There’s good reason actually for the climate to be positive. Max Hollein and the board stabilized finances and established a strong set of strategic goals, and the management team did a very good job of running things between directors. I’m looking forward to an onboarding that’s as seamless as possible. And I’m sure the staff understands that I’ve had only two jobs in my life, one where I stayed for seven years and the other where I stayed for 23. People will realize it’s not in my nature to hop around.

Fairly or not, your departure from the Met occurred under a cloud of allegations of financial overreach and staff disgruntlement, after the New York Times asked “Is the Met Museum ‘a Great Institution in Decline’?” How has that shaped your reception in San Francisco? Is there anything you plan to do to put that firmly in the past?

I had good and wide-ranging discussions with the search committee about my experience running the Met. We were open about everything, including the many achievements of the Met’s team during my tenure. Now that I’m here in San Francisco, my immediate goal is to get to know everyone well, to listen carefully, and to understand people’s hopes and concerns. Everything else will flow from there.

What role will contemporary art play across the two institutions? The museums have only been collecting it since 1988, but under Max Hollein contemporary art gained a bit more of the spotlight, which audiences seemed to respond to positively. 

Audiences want to see museums thoughtfully engaging with Modern and contemporary, but it mustn’t be at the expense of attention for our historical collections. We need to find the right balance. Fortunately, Max laid the groundwork here, establishing a new department of Modern and contemporary art that has programs in both the museums. I look forward to continuing that program.

Will there be an expansion of the museum as well? Dede Wilsey, the president of the Fine Art Museums’ board, has been said to want to expand into the 66,000-square-foot lot next to the de Young. Is that on the table?

I think it’s much too early to begin speculating about expansion. I am interested in learning more about the possibilities.

What is your relationship with Dede Wilsey like? Did you know each other from before your appointment?

We were acquainted before the search began. I feel we’ve already forged a good partnership, and look forward to the many successes it is sure to deliver.   

What did you learn at the Met that you plan to apply in San Francisco? 
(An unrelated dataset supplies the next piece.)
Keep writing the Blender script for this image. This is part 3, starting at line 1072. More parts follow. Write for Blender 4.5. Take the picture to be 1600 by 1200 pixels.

I’m proud of what we achieved at the Met in terms of program, audiences, collections, digitization, and modernization in general. If I had to sum up the lessons from 30,000 feet, I’d say that many large museums are trying to find the right balance between traditional programming and programming that is relevant and appealing to new audiences. Inevitably, tensions arise. I look forward in San Francisco to addressing these issues in a way that’s specific to these museums and this community. And I strongly believe that communication is key. It’s why my highest priority now is to listen to our staff, our board, our donors, and our community.